A nail-biting clash against Spain in the last 16, which ended in a 1-1 draw after extra-time, was then decided by penalties.
Spain narrowly won the shoot-out by a margin of 3-2 after five penalties were taken by both sides.
But Quinn, who was a senior player and Ireland’s leading goalscorer at the time, admits he still feels angry with himself for not taking a spot-kick, which had he scored might have sent Ireland through to the quarter-finals.
The former Arsenal, Manchester City and Sunderland striker said: “I was down to take the sixth, but being a senior player I should’ve taken responsibility and pushed one of the young lads aside.”
The Dublin-born sporting hero, who was a talented hurler and Gaelic footballer in his youth, also said he would never have made it in soccer had it not been for a postal strike in Australia.
Before he was offered a contract by Arsenal when he was 17, he was head-hunted by two Aussie Rules teams — and he said the only reason he didn’t move Down Under was because of a postal delay.
In an interview with soccer magazine FourFourTwo, he recalled: “If it wasn’t for football I’d be playing Aussie Rules. In the summer of 1983 I did a six-week Aussie Rules tour and was offered two contracts — one from Sydney Swans, the other from Melbourne — but they didn’t reach me because of a postal strike in Australia.
“In the middle of it all, Arsenal offered me a trial and gave me a three-year deal. Then mum rang to say a guy called Greg Miller from Sydney had turned up at the door with an Aussie Rules contract for me to sign. Seeing the tackles over there, I thought I might just have been better off at Arsenal.”
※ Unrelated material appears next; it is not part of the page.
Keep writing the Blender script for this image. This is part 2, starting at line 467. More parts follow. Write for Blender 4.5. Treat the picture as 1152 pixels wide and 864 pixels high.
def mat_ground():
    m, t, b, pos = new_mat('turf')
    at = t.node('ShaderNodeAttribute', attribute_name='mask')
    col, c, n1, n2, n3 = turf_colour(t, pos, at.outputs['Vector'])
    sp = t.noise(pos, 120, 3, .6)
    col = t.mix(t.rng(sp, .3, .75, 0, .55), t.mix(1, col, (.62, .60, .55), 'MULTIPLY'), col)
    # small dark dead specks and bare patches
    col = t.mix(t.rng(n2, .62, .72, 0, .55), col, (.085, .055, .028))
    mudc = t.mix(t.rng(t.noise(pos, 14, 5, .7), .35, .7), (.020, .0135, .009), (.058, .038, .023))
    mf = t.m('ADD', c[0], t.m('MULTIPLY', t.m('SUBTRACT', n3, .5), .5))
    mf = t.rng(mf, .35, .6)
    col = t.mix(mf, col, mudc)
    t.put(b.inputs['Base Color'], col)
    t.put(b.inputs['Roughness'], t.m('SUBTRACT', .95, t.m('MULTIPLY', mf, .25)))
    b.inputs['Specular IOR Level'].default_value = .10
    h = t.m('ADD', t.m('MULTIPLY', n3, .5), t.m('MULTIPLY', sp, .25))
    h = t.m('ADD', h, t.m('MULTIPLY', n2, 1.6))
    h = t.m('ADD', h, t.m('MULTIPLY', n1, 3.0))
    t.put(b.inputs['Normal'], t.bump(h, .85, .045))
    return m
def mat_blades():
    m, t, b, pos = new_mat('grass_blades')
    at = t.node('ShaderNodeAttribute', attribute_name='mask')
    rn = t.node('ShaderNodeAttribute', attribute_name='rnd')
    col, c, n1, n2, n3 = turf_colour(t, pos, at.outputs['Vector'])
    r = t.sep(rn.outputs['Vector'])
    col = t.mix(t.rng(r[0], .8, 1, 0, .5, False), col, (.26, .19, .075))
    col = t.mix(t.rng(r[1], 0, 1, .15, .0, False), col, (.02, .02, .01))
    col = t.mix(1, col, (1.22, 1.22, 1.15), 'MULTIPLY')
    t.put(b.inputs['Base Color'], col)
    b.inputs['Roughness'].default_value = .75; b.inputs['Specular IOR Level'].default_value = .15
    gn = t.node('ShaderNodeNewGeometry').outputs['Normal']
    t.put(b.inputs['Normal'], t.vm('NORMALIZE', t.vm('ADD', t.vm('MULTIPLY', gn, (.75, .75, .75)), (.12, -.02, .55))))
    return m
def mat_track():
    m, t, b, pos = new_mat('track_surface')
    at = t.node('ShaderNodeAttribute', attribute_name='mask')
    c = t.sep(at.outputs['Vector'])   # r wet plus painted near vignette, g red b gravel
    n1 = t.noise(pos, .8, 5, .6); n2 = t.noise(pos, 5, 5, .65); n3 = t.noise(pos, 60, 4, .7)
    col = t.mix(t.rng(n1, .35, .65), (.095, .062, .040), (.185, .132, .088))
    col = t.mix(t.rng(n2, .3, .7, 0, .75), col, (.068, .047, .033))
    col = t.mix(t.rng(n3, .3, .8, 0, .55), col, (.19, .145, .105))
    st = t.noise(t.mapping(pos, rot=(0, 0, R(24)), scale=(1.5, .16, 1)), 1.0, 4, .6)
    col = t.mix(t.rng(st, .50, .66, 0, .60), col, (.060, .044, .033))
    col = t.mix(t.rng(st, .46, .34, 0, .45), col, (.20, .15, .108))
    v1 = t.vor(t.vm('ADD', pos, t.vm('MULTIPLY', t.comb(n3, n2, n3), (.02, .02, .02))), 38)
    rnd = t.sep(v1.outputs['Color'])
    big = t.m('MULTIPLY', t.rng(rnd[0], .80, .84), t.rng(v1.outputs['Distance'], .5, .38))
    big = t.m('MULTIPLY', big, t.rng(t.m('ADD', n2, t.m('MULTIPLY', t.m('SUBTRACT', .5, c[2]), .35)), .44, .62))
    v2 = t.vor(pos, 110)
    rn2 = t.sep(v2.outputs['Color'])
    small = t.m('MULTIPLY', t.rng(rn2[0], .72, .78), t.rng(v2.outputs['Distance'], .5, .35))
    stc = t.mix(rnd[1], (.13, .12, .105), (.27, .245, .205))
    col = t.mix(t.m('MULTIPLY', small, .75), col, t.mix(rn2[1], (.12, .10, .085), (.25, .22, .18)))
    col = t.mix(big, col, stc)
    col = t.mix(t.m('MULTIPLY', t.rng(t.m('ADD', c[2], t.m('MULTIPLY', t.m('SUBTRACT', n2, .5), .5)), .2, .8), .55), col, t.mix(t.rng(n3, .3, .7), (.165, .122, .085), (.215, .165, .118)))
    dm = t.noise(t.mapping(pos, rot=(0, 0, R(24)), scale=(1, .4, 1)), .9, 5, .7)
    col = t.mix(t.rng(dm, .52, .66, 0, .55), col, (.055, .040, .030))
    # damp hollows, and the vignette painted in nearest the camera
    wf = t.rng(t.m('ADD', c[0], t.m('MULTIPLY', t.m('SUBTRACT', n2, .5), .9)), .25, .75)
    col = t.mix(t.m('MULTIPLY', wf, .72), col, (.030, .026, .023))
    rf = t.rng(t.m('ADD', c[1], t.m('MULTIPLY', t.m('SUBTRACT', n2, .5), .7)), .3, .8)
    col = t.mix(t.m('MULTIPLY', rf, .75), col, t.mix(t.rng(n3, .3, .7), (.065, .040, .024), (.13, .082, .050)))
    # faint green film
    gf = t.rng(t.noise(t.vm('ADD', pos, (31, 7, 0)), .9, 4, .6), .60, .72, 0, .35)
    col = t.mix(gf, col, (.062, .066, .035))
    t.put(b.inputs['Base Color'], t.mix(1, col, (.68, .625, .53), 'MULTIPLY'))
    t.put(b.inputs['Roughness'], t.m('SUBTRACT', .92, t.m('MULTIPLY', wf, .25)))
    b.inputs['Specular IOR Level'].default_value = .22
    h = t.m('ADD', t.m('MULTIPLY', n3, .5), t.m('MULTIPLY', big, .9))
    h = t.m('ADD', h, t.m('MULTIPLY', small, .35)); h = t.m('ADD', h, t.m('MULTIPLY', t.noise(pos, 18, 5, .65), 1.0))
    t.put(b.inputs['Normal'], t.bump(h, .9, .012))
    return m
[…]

Quinn, 47, also told how the Hillsborough tragedy in 1989 changed his perspective on the game.
He said: “My lowest moment was trying to find out if a friend had been killed at Hillsborough. I’d got tickets for him and a mate for the FA Cup semi-final and came home to find out what had happened. I was shaking, watching it all on the TV. Thankfully they were okay.”
He added: “It took a long time to get over my retirement and I contracted septicaemia after a knee operation — I lost so much weight, my trousers fell to my ankles — but Hillsborough was the day we realised football was just a game.”